Assign one or two dishes per day to the chef. It takes 15–20 minutes per card. Work through the full menu over 4–6 weeks.

Keeping Recipe Cards Updated

A recipe card with last year's prices is a false comfort. The cost per portion is wrong, and you don't know it.

Quarterly review process:

  1. Pull current prices from distributor invoices
  2. Update the unit cost column for each affected ingredient
  3. Recalculate cost per portion
  4. Flag any dish whose food cost % moved more than 2 points
  5. Decide: adjust price, adjust portion, or substitute an ingredient

This takes 2–3 hours per quarter. The cost of not doing it: running dishes at 38% food cost while thinking they're at 30%.

FAQ: Restaurant Recipe Cards

What should a restaurant recipe card include?

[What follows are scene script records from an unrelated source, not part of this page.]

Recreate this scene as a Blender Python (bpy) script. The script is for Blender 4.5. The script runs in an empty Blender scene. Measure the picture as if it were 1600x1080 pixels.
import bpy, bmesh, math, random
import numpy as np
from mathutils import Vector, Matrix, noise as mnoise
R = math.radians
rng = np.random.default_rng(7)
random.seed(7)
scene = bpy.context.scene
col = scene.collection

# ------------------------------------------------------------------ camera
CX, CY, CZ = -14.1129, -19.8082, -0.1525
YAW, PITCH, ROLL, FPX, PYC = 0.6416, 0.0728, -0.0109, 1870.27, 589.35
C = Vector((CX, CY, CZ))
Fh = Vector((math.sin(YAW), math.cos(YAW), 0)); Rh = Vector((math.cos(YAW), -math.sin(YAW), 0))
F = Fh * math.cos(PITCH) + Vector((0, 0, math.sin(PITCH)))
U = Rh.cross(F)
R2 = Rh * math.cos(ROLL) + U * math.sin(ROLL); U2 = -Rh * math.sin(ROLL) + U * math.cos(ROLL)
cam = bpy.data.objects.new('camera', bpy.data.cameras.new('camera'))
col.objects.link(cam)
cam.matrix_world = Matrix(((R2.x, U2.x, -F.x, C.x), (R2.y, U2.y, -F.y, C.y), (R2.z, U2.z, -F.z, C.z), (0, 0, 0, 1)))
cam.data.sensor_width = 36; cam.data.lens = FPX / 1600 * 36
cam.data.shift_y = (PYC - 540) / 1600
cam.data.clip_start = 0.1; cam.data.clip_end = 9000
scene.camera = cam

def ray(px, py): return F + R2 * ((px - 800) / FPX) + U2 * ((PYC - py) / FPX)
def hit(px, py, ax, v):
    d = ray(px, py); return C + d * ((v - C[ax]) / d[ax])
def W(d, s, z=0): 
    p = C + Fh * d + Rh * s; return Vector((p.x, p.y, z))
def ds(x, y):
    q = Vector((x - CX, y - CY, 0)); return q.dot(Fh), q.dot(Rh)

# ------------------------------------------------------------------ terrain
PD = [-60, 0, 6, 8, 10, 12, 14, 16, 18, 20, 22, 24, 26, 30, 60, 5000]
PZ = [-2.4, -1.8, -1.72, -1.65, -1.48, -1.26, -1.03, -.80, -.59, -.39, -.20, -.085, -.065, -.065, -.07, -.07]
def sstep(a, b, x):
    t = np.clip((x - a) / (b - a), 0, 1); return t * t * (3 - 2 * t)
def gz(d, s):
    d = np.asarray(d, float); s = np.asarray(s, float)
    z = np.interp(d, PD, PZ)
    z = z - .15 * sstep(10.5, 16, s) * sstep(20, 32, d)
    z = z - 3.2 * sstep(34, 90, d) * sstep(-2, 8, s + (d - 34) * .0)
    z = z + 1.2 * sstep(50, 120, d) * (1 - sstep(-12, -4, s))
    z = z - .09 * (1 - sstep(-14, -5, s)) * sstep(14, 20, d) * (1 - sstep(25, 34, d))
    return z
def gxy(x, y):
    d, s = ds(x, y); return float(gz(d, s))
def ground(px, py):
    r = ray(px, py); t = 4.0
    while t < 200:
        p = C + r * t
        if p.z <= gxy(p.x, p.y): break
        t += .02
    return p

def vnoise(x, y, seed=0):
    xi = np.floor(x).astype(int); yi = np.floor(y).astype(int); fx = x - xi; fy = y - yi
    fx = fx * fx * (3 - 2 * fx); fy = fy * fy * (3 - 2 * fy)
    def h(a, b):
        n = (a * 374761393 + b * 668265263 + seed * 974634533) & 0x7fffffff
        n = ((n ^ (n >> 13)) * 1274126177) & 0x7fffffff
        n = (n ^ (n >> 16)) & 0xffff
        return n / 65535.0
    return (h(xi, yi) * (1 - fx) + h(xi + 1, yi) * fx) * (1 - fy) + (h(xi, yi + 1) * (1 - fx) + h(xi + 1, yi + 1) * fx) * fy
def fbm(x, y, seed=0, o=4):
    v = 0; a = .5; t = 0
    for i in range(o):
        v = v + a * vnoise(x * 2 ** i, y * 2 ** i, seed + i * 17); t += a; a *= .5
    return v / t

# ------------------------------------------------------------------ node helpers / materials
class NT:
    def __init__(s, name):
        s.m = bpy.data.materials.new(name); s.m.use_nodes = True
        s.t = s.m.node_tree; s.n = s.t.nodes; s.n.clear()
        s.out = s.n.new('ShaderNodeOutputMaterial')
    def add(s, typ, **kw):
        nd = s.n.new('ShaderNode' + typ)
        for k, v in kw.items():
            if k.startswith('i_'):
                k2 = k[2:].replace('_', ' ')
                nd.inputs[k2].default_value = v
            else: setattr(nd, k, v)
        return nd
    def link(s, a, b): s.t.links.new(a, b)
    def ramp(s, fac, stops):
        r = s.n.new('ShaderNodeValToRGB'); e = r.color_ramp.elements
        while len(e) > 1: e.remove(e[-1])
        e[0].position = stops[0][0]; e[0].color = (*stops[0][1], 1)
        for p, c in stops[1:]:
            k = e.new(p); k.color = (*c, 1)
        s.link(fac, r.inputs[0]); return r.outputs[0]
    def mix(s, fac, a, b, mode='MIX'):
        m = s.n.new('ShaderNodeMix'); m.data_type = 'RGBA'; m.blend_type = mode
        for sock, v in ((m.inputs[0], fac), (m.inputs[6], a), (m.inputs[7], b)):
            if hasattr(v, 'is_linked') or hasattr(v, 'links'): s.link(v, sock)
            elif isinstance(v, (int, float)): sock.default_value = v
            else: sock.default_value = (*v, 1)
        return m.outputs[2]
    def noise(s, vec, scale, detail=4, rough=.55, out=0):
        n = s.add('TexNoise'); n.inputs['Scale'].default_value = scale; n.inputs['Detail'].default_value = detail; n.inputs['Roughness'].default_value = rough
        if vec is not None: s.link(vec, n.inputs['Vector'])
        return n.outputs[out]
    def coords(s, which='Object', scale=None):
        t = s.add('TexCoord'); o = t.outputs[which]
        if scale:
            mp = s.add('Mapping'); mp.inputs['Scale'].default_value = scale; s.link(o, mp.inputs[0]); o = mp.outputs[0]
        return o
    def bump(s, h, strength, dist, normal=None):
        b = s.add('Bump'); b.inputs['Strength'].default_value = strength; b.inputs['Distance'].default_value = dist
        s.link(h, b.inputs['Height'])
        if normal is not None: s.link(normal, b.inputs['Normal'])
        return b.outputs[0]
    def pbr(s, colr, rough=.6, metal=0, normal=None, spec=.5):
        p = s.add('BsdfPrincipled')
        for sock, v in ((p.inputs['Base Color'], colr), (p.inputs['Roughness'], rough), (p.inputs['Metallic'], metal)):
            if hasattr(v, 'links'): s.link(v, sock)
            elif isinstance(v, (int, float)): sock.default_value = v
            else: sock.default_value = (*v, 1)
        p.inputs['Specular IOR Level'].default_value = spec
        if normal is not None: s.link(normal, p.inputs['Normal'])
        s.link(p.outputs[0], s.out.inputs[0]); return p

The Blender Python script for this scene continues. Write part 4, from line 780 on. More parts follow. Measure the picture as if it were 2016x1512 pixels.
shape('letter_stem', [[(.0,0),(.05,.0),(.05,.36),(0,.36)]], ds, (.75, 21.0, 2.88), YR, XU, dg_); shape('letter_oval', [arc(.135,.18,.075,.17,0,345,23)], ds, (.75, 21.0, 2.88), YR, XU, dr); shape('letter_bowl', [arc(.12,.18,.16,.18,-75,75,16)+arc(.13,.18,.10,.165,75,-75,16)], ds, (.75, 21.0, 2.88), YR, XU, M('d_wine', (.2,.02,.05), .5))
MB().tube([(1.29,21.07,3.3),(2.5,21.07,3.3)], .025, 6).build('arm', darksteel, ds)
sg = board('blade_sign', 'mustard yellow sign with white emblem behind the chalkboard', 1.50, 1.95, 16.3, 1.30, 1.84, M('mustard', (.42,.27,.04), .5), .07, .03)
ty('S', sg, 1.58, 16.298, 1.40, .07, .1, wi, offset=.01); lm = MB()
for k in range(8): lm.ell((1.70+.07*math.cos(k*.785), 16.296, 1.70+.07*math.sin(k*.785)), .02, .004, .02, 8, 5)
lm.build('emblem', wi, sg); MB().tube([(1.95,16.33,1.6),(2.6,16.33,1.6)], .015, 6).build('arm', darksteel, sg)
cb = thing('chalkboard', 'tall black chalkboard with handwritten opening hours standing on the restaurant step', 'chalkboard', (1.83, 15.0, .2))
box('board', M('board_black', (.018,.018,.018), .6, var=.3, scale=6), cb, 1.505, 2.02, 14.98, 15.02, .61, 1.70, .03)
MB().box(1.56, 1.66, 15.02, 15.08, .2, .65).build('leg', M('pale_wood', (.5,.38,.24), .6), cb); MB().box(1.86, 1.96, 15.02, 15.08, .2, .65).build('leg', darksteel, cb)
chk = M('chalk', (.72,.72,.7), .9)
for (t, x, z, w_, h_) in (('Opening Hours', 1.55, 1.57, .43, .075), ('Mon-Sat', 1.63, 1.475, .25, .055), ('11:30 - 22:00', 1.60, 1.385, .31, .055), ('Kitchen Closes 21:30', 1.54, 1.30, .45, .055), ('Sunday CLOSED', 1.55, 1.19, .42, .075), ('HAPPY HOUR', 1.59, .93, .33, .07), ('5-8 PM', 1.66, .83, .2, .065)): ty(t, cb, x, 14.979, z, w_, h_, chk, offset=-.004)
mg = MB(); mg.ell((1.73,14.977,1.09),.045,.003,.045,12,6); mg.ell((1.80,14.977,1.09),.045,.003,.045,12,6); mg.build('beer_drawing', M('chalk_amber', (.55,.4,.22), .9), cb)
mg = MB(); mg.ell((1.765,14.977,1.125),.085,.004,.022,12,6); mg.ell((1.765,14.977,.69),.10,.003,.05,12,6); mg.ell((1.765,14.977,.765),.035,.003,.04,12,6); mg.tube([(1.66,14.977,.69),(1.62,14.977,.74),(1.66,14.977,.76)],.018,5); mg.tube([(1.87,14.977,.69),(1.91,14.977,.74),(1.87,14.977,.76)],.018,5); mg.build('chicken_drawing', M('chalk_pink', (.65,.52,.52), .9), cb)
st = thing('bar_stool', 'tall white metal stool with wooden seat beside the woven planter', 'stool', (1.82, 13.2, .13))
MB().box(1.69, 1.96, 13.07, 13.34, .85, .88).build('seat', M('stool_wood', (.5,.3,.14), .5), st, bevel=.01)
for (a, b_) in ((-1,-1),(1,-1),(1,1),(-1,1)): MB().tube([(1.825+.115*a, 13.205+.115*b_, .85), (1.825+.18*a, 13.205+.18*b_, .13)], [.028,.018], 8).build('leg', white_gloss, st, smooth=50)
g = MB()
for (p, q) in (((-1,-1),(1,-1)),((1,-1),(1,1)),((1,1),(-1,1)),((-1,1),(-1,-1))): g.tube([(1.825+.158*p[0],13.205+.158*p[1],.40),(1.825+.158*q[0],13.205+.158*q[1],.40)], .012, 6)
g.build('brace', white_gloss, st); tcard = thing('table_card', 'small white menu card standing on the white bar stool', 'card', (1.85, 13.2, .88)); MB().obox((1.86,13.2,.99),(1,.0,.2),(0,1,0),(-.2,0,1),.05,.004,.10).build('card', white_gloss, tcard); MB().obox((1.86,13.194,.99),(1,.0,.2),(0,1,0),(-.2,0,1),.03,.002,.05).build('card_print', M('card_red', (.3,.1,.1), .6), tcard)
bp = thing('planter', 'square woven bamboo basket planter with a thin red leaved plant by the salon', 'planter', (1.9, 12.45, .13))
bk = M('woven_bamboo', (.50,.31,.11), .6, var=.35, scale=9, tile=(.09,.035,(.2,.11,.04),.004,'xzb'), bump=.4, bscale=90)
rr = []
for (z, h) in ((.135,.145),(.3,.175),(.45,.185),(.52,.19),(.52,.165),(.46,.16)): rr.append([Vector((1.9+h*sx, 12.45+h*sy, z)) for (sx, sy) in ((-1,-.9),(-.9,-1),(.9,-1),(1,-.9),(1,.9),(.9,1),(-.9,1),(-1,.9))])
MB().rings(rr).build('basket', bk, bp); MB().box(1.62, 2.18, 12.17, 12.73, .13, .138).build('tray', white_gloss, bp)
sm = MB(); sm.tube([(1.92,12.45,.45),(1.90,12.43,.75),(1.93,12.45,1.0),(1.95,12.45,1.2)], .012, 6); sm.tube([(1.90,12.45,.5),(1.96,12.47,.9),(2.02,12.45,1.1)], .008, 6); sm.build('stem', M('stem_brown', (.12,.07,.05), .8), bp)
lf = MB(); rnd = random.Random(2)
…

Every recipe card should include dish name, portion size, ingredient list with exact weights, prep method, plating instructions, yield, total recipe cost, and cost per portion. These eight fields give you both quality control and cost control.

How do I calculate food cost percentage on a recipe card?

Divide the total recipe cost by the selling price, then multiply by 100. Example: $6.55 cost ÷ $26.00 selling price × 100 = 25.2% food cost.

How often should I update recipe card costs?

Update ingredient prices quarterly at minimum — or immediately after any major price change from your suppliers. Set a calendar reminder every 90 days.

What's the difference between a recipe card and a recipe?

A recipe tells you how to make a dish. A recipe card tells you how to make it, what it costs, and what it should sell for. The costing information is what makes it a management tool.